Stored rows:
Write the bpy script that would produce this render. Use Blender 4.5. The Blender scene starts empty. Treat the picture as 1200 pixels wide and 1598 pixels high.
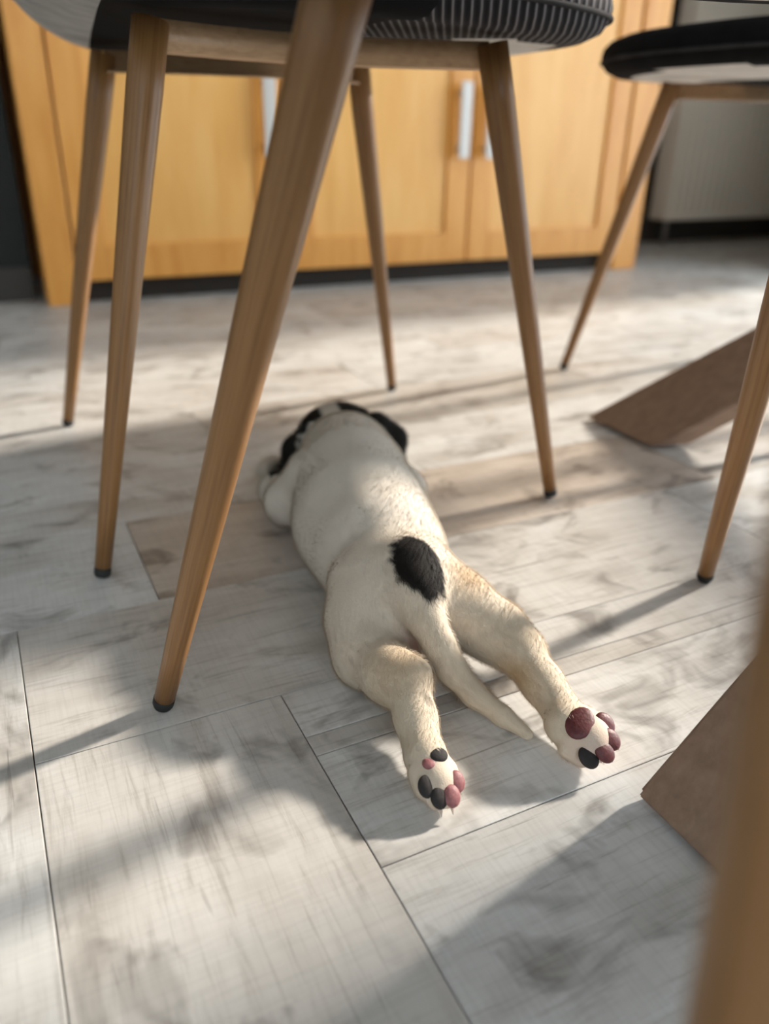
import bpy, bmesh, math, random
import numpy as np
from mathutils import Vector, Matrix

random.seed(7)
rng = np.random.default_rng(11)
C = bpy.context.scene.collection
S = bpy.context.scene
PI = math.pi

# ------------------------------------------------------------------ camera
F_PX, PITCH, ROLL, AZ, CAM_H = 1235.0, math.radians(25.58), math.radians(1.17), math.radians(26.73), 0.34
cam_data = bpy.data.cameras.new('camera')
cam = bpy.data.objects.new('camera', cam_data); C.objects.link(cam)
cam_data.sensor_fit = 'VERTICAL'
cam_data.sensor_height = 24.0
cam_data.sensor_width = 24.0
cam_data.lens = F_PX * 24.0 / 1598.0
cam_data.clip_start = 0.01
_f = Vector((math.sin(AZ) * math.cos(PITCH), math.cos(AZ) * math.cos(PITCH), -math.sin(PITCH)))
_r = Vector((math.cos(AZ), -math.sin(AZ), 0))
_u = _r.cross(_f)
# picture rolled by ROLL: the true right axis dips in the picture
rr = _r * math.cos(ROLL) - _u * -math.sin(ROLL) * 1.0
uu = rr.cross(_f)
M = Matrix((rr, uu, -_f)).transposed().to_4x4()
M.translation = Vector((0, 0, CAM_H))
cam.matrix_world = M
cam_data.dof.use_dof = True
cam_data.dof.focus_distance = 0.475
cam_data.dof.aperture_fstop = cam_data.lens / 7.0
S.camera = cam

# ------------------------------------------------------------------ light
SUN_EL, SUN_AZ = math.radians(25.5), math.radians(4.0)
world = bpy.data.worlds.new('sky'); S.world = world; world.use_nodes = True
bg = world.node_tree.nodes['Background']
bg.inputs['Color'].default_value = (0.80, 0.91, 1.0, 1)
bg.inputs['Strength'].default_value = 4.0
sun_data = bpy.data.lights.new('sun', 'SUN')
sun = bpy.data.objects.new('sun', sun_data); C.objects.link(sun)
sun_data.energy = 6.8
sun_data.color = (1.0, 0.90, 0.78)
sun_data.angle = math.radians(3.8)
sd = Vector((math.cos(SUN_EL) * math.cos(SUN_AZ), math.cos(SUN_EL) * math.sin(SUN_AZ), math.sin(SUN_EL)))
sun.rotation_euler = sd.to_track_quat('Z', 'Y').to_euler()
sun.location = (6, 0, 3)
S.view_settings.view_transform = 'Standard'
S.view_settings.look = 'None'
S.view_settings.gamma = 1.0
S.view_settings.use_curve_mapping = False
S.view_settings.exposure = 0.22
S.cycles.use_denoising = True
S.cycles.max_bounces = 10
S.cycles.diffuse_bounces = 6
S.cycles.sample_clamp_indirect = 6.0

# ------------------------------------------------------------------ helpers
def tag(o, label, cat, group=None):
    o['label'] = label; o['category'] = cat
    if group: o['group'] = group
    return o

def empty(name, loc=(0, 0, 0), rz=0.0):
    o = bpy.data.objects.new(name, None); C.objects.link(o)
    o.location = loc; o.rotation_euler = (0, 0, rz); o.empty_display_size = 0.05
    return o

def link_mesh(name, me, mat=None, parent=None, smooth=False):
    o = bpy.data.objects.new(name, me); C.objects.link(o)
    if mat is not None: me.materials.append(mat)
    if parent is not None: o.parent = parent
    if smooth:
        me.polygons.foreach_set('use_smooth', [True] * len(me.polygons))
    return o

def from_bm(name, bm, mat=None, parent=None, smooth=False):
    bmesh.ops.recalc_face_normals(bm, faces=bm.faces)
    me = bpy.data.meshes.new(name); bm.to_mesh(me); bm.free()
    return link_mesh(name, me, mat, parent, smooth)

def box_bm(bm, lo, hi, bevel=0.0, mat_rot=None):
    g = bmesh.ops.create_cube(bm, size=1.0)
    vs = g['verts']
    c = [(a + b) / 2 for a, b in zip(lo, hi)]
    for v in vs:
        v.co = Vector([c[i] + v.co[i] * (hi[i] - lo[i]) for i in range(3)])
    if bevel > 0:
        es = list({e for v in vs for e in v.link_edges})
        bmesh.ops.bevel(bm, geom=es, offset=bevel, segments=2, profile=0.6, affect='EDGES')
    return bm

def box(name, lo, hi, mat, parent=None, bevel=0.0):
    bm = bmesh.new(); box_bm(bm, lo, hi, bevel)
    return from_bm(name, bm, mat, parent)

def tube_mesh(bm, pts, radii, n=24, cap=True):
    pts = [Vector(p) for p in pts]
    rings = []
    up = Vector((0.31, 0.95, 0.05))
    for i, p in enumerate(pts):
        t = (pts[min(i + 1, len(pts) - 1)] - pts[max(i - 1, 0)]).normalized()
        a = t.cross(up).normalized(); b = t.cross(a).normalized()
        rings.append([bm.verts.new(p + (a * math.cos(k * 2 * PI / n) + b * math.sin(k * 2 * PI / n)) * radii[i]) for k in range(n)])
    for i in range(len(rings) - 1):
        for k in range(n):
            bm.faces.new((rings[i][k], rings[i][(k + 1) % n], rings[i + 1][(k + 1) % n], rings[i + 1][k]))
    if cap:
        bm.faces.new(rings[0][::-1]); bm.faces.new(rings[-1])
    return bm

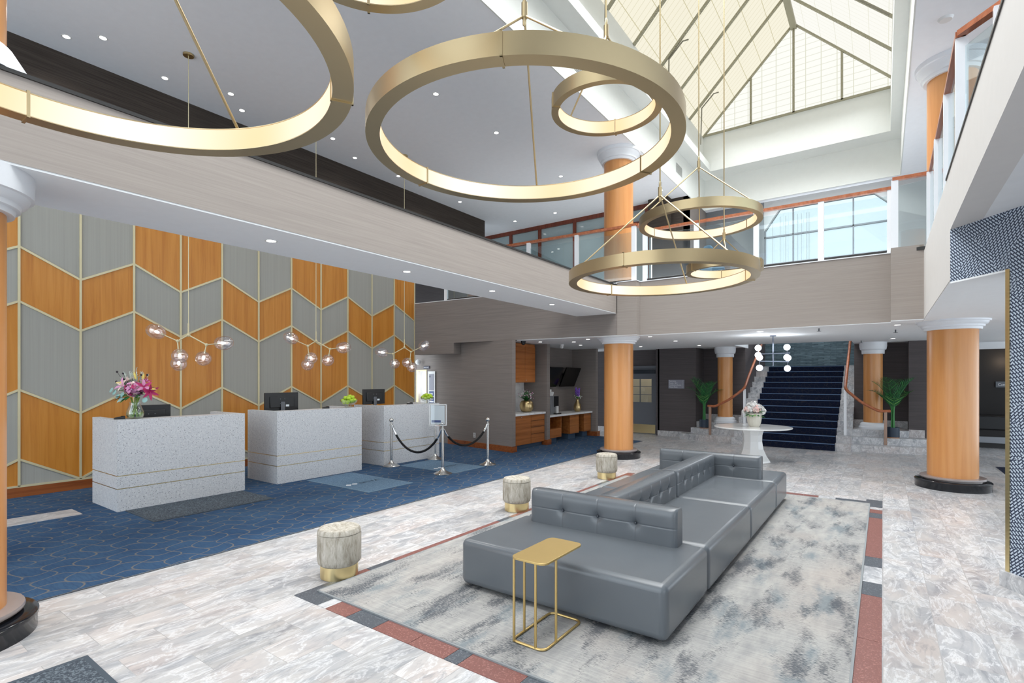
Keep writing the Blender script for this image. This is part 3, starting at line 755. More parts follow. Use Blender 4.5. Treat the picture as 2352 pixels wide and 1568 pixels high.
def monitor(label, x, y, wd, z0, z1, stand=True, rot=0.):
    t = thing('computer_monitor', label, 'monitor', (x, y, .78), rot, 'monitors on the reception desks')
    h0, h1 = z0-.78, z1-.78; zc = (h0+h1)/2
    MB().box(-.02, .012, -wd/2, wd/2, h0, h1).build('housing', 'black_plastic', t, bevel=.006)
    tag(MB().box(.012, .03, -wd*.36, wd*.36, h0+.06, h1-.07).build('back_cover', 'black_plastic', t, bevel=.008), 'raised rear cover')
    MB().box(-.023, -.02, -wd/2+.01, wd/2-.01, h0+.012, h1-.01).build('screen', 'screen_black', t)
    MB().box(.03, .05, -.035, .035, .02, zc).build('stand_neck', 'grey_plastic', t, bevel=.004)
    MB().box(-.1, .12, -.12, .12, 0, .02).build('stand_foot', 'black_plastic', t, bevel=.005)
    MB().box(.03, .034, .06, .12, h0+.075, h0+.11).build('rating_label', 'paper', t)
    for sy in (-.05, .05):
        for sz in (-.03, .05): MB().cyl((.03, sy*.8, zc+sz), (.034, sy*.8, zc+sz), .005, 8).build('screw', 'silver_plastic', t)
monitor('black monitor behind the flower vase on the nearest desk', -8.55, 3.04, .5, .98, 1.335)
monitor('black monitor with four mounting screws on the middle desk', -8.55, 5.03, .62, 1.15, 1.47)
monitor('black monitor with wide grey stand on the furthest desk', -8.55, 7.05, .56, 1.19, 1.5)
def terminal(label, x, y, rot):
    t = thing('card_terminal', label, 'card terminal', (x, y, 1.18), rot, 'card terminals on the desks')
    MB().add([(-.06, -.035, 0), (.06, -.035, 0), (.06, .035, 0), (-.06, .035, 0), (-.05, -.03, .022), (.06, -.03, .04), (.06, .03, .04), (-.05, .03, .022)],
             [(3, 2, 1, 0), (4, 5, 6, 7), (0, 1, 5, 4), (1, 2, 6, 5), (2, 3, 7, 6), (3, 0, 4, 7)]).build('body', 'black_plastic', t, bevel=.005)
    MB().box(.015, .055, -.022, .022, .035, .0415).build('screen', 'screen_black', t)
terminal('small black card terminal at the left end of the nearest desk', -8.13, 2.53, 1.4)
terminal('small black card terminal on the middle desk right of its monitor', -8.1, 5.6, 1.2)
terminal('small black card terminal on the furthest desk right of its monitor', -8.1, 7.62, 1.2)

# ---- flower vase and bouquet on the near desk
VX, VY, VZ = -8.08, 2.69, 1.18
t = thing('flower_vase', 'clear bulbous glass vase holding the bouquet on the nearest desk', 'vase', (VX, VY, VZ))
MB().lathe([(.055, 0), (.085, .012), (.10, .05), (.098, .09), (.075, .15), (.06, .19), (.066, .22), (.062, .22), (.056, .19), (.071, .15), (.094, .09), (.096, .05), (.08, .016), (.001, .014)], seg=32).build('glass_body', 'clear_glass', t)
MB().lathe([(.001, .015), (.078, .018), (.093, .05), (.091, .085), (.001, .085)], seg=28).build('water', 'water', t)
bq = thing('bouquet', 'mixed bouquet of pink hydrangea, magenta lilies and greenery in the glass vase', 'flowers', (VX, VY, VZ+.02))
r_ = random.Random(3)
stm = MB()
for i in range(14):
    a = r_.uniform(0, 2*PI); q = r_.uniform(.02, .07)
    stm.cyl((q*math.cos(a), q*math.sin(a), 0), (.05*math.cos(a+2.6), .05*math.sin(a+2.6), .26), .006, 6)
stm.build('stems', 'stem_green', bq)
ex = Vector((math.cos(yaw), math.sin(yaw), 0)); ef = Vector((-math.sin(yaw), math.cos(yaw), 0)); ez = Vector((0, 0, 1))
def bqp(u, f_, z_): return ex*u+ef*f_+ez*z_
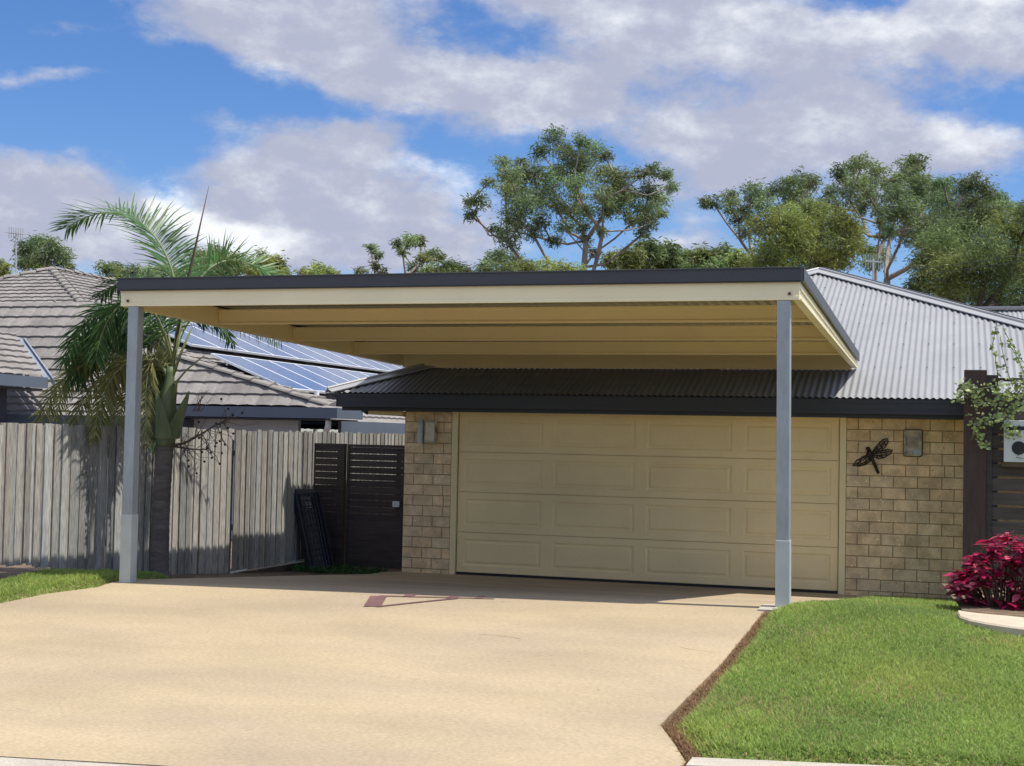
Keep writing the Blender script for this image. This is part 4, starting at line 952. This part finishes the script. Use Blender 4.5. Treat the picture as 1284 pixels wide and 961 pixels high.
# solar panels
cp_, sp_2 = math.cos(math.atan(TT)), math.sin(math.atan(TT)); Uy = Vector((0, 1, 0)); Vu = Vector((-cp_, 0, sp_2)); Nn = Vector((sp_2, 0, cp_))
def solar(y, xb, pw=1.07, ph=1.62):
    # standing tilted parallel above the tiles; xb = x of lower edge
    zb_ = Szf(xb)+.15; O = Vector((xb, y, zb_)); P = lambda u, v, n: O+Uy*u+Vu*v+Nn*n
    f = MB(); w = .035
    def slab(u0, u1, v0, v1, n0, n1, mb): mb.hexa([P(u0, v0, n0), P(u1, v0, n0), P(u1, v1, n0), P(u0, v1, n0), P(u0, v0, n1), P(u1, v0, n1), P(u1, v1, n1), P(u0, v1, n1)])
    slab(0, pw, 0, w, 0, .04, f); slab(0, pw, ph-w, ph, 0, .04, f); slab(0, w, w+.001, ph-w-.001, 0, .04, f); slab(pw-w, pw, w+.001, ph-w-.001, 0, .04, f)
    fo = mesh_obj('solar_panel', f, 'panel_frame', nb)
    me = bpy.data.meshes.new('cells'); off = parent_world(fo)
    vs = [P(w, w, .034), P(pw-w, w, .034), P(pw-w, ph-w, .034), P(w, ph-w, .034)]; me.from_pydata([tuple(v-off) for v in vs], [], [(0, 1, 2, 3)])
    uvl = me.uv_layers.new(name='UV'); U4 = [(0, 0), (pw-2*w, 0), (pw-2*w, ph-2*w), (0, ph-2*w)]
    for i, l in enumerate(me.loops): uvl.data[i].uv = U4[l.vertex_index]
    me.materials.append(MT['solar']); co_ = bpy.data.objects.new('solar_cells', me); link(co_, fo)
for i in range(10): solar(4.80+i*1.075, -4.88)
for i in range(13): solar(4.80+i*1.075, -6.76)
rlx = MB()
for xb in (-5.2, -6.1, -7.1, -8.0):
    z = Szf(xb)+.09; rlx.box((xb-.02, 4.9, z), (xb+.02, 19, z+.05))
mesh_obj('mounting_rail', rlx, 'panel_frame', nb)
m = MB(); p = Vector(atX(397, 490, -4.8)); m.tube([p, p+Vector((0, 0, -.42))], .05, 10); mesh_obj('vent_pipe', m, 'white', nb)

# antennas
def antenna(px, py, D, hgt, wd_, label, base_py):
    top = Vector(atD(px, py, D)); bot = Vector(atD(px, base_py, D)); r = thing('tv_antenna', bot, label, 'antenna')
    m = MB(); m.tube([bot, top+Vector((0, 0, .05))], .022 if D < 35 else .03, 6); mesh_obj('mast', m, 'antenna', r)
    m = MB(); s = Vector(Rt.tolist()); f_ = Vector((-.2, .9, 0)).normalized(); a = top
    m.tube([a-s*wd_*.6-f_*.1, a+s*wd_*.6+f_*.1], .014, 5)
    for k in range(7):
        q = a+(s*wd_*.6+f_*.1)*(k/3-1); m.tube([q-f_*.25-Vector((0, 0, .02)), q+f_*.25+Vector((0, 0, .02))], .008, 4); m.tube([q-Vector((0, 0, .14)), q+Vector((0, 0, .14))], .008, 4)
    mesh_obj('element', m, 'antenna', r)
    return r
antenna(20, 293, 33.5, 1, .20, 'tv antenna on a thin mast above the tiled roof at far left', 341)
antenna(1095, 328, 30, 1, .30, 'small tv antenna behind the grey corrugated hip roof', 372)

# ------------------------------------------------------------------ trees
def tree(name, label, D, base_px, blobs, leafm, barkm, seed, dens=1.7, leaf=(.15, .33), lw=.20, group=None, spread=1.0, trunk_r=.22, droop=1.2, fork=None, tones=(.55, 1.45), hue=.12, twigs=True):
    leaf = (leaf[0]*.8*D/58, leaf[1]*.8*D/58); r = np.random.default_rng(seed); foot = atD(base_px[0], base_px[1], D); foot[2] = 0.0
    root = thing(name, tuple(foot), label, 'tree', group)
    k = D/FPX
    pts = []; rad = []
    for (px, py, rp) in blobs:
        dd = D*(1+r.uniform(-.055, .055)*spread); pts.append(atD(px, py, dd)); rad.append(rp*k)
    pts = np.array(pts); rad = np.array(rad)
    # limbs: every clump joins the nearest node nearer the trunk
    fk = np.array(atD(*(fork or (base_px[0], base_px[1]-20)), D)); nodes = [np.array(foot), fk]; par = [-1, 0]; plen = [0, np.linalg.norm(fk-foot)]
    order = np.argsort(np.linalg.norm(pts-fk, axis=1)); tip_of = {}
    for i in order:
        c = pts[i]-np.array([0, 0, rad[i]*.35]); best = None
        for j in range(1, len(nodes)):
            v = c-nodes[j]; d = np.linalg.norm(v); pen = 1.0 if v[2] > -.2 else 2.2
            cost = d*pen+.45*plen[j]
            if best is None or cost < best[0]: best = (cost, j, d)
        j = best[1]; d = best[2]; prev = j; n_ = max(1, int(d/(rad[i]*1.3+.4)))
        for s in range(1, n_+1):
            q = nodes[j]+(c-nodes[j])*s/n_
            if s < n_: q = q+r.normal(0, .07*d/n_+.05, 3)+np.array([0, 0, -.10*d*math.sin(math.pi*s/n_)])
            nodes.append(q); par.append(prev); plen.append(plen[prev]+d/n_); prev = len(nodes)-1
        tip_of[i] = prev
    cnt = np.zeros(len(nodes))
    for i in tip_of:
        q = tip_of[i]
        while q >= 0: cnt[q] += rad[i]; q = par[q]
    tot = max(cnt[0], 1e-6); R = trunk_r*.62*np.power(np.maximum(cnt, 0)/tot, .62)+.016
    lm = MB(); kids = {}
    for a in range(1, len(nodes)):
        p = par[a]; lm.tube([nodes[p], nodes[a]], [min(R[p], R[a]*1.25), R[a]], 6 if R[a] > .06 else 5, cap=False)
    if twigs:
        for i in range(len(pts)):
            c = pts[i]
            for _ in range(7):
                u = r.normal(0, 1, 3); u /= np.linalg.norm(u); u[2] = abs(u[2])*.7; q = c+u*rad[i]*.8; s_ = nodes[tip_of[i]]
                lm.tube([s_, (s_+q)/2+r.normal(0, .08, 3), q], [.022, .014, .006], 4, cap=False)
    mesh_obj('trunk', lm, barkm, root, smooth=True)
    Vs = []; Ts = []
    for i in range(len(pts)):
        rp = blobs[i][2]; n = int(rp*rp*dens*2.0*D/55)+60; nc = max(6, int(rp*1.5)); c = pts[i]; R_ = rad[i]
        u = r.normal(0, 1, (nc, 3)); u /= np.linalg.norm(u, axis=1)[:, None]; rr = r.uniform(.25, 1.0, nc)[:, None]**.6
        cc = c+u*rr*R_*np.array([1.08, 1.08, .9]); tn = r.uniform(tones[0], tones[1]); ct = tn*r.uniform(.75, 1.25, nc); ch = r.uniform(-hue, hue)
        w = r.integers(0, nc, n); g_ = r.normal(0, 1, (n, 3))*R_*np.array([.31, .31, .25]); p = cc[w]+g_
        a = r.uniform(0, 2*np.pi, n); el = r.uniform(-droop, .4, n); d = np.stack([np.cos(a)*np.cos(el), np.sin(a)*np.cos(el), np.sin(el)], 1)
        L = r.uniform(leaf[0], leaf[1], n)[:, None]; q = r.normal(0, 1, (n, 3)); s = np.cross(d, q); s /= np.linalg.norm(s, axis=1)[:, None]; wd = L*lw
        V = np.stack([p-s*wd*.15, p+d*L*.45-s*wd*.5, p+d*L, p+d*L*.45+s*wd*.5], 1); Vs.append(V.reshape(-1, 3))
        t = (ct[w]*r.uniform(.7, 1.3, n)); Ts.append(np.repeat(np.stack([t*(1+ch), t, t*(1-ch)], 1), 4, 0))
    V = np.concatenate(Vs); T = np.concatenate(Ts); F = np.arange(len(V)).reshape(-1, 4)
    np_obj('crown', V, F, leafm, root, tone=T); return root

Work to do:
Transcribe exactly, please, the lines between the start of the records above and the line holding "PI = math.pi", counting both of those lines and omitting pictures.

The output:
Write the bpy script that would produce this render. Use Blender 4.5. The Blender scene starts empty. Treat the picture as 1200 pixels wide and 1598 pixels high.
import bpy, bmesh, math, random
import numpy as np
from mathutils import Vector, Matrix

random.seed(7)
rng = np.random.default_rng(11)
C = bpy.context.scene.collection
S = bpy.context.scene
PI = math.pi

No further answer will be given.